Axel Hutte Biography
Axel Hütte was born in Esen in 1951, is a photographer associated with the Düsseldorf School of Photography and is best known for his night landscapes made with long exposures. He studied at the Kunstakademie Düsseldorf from 1973 to 1981 with Bernd and Hilla Becher, and became part of a group of German artists that included Andreas Gursky and Thomas Ruff.

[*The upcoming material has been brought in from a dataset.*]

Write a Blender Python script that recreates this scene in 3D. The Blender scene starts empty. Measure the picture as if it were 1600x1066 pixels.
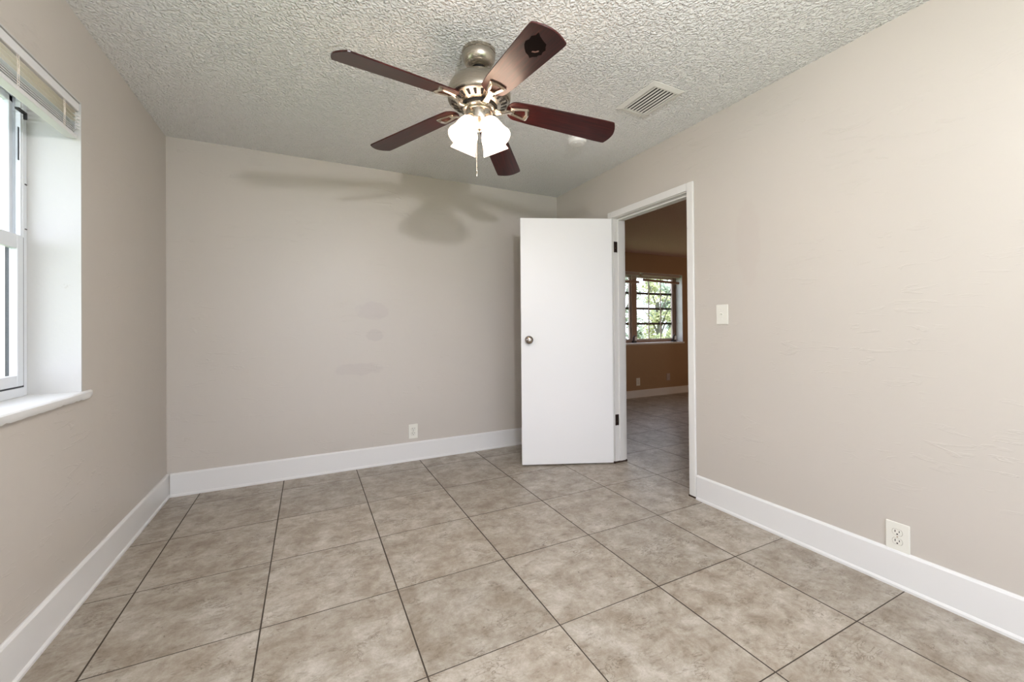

These artists, known as the Düsseldorf School, developed an aesthetic based in the tradition of Neue Sachlichkeit and characterized by impassive, documentary-style images. Hütte's series As Dark/As Light (2001) captures cities around the world at night, with an emphasis on carefully constructed geometric compositions. Long exposures crystallize Hütte's landscapes, giving them a timeless, painterly quality. His work has been exhibited at the Musée d'art moderni de la Ville de Paris, the Institut Valencià d'Art Modern in Valencia, Spain, and the Museo Nacional Centro de Arte Reina Sofía, Madrid. Axel Hütte's photographs are devoid of people: man has no place in these arid landscapes. They follow the concept of "landscapes of the soul", an integral notion in European culture. But the artist's vision is not satisfied with the figurative level, because he chooses to show us geometric structures: a formation of dunes that dissolves into horizontal lines, a bamboo forest in which the vertical thrust predominates, treetops that appear as surfaces abstract. Axel Hütte's landscapes are not snapshots, but meticulous compositions and their beauty also lies in the eye of the beholder.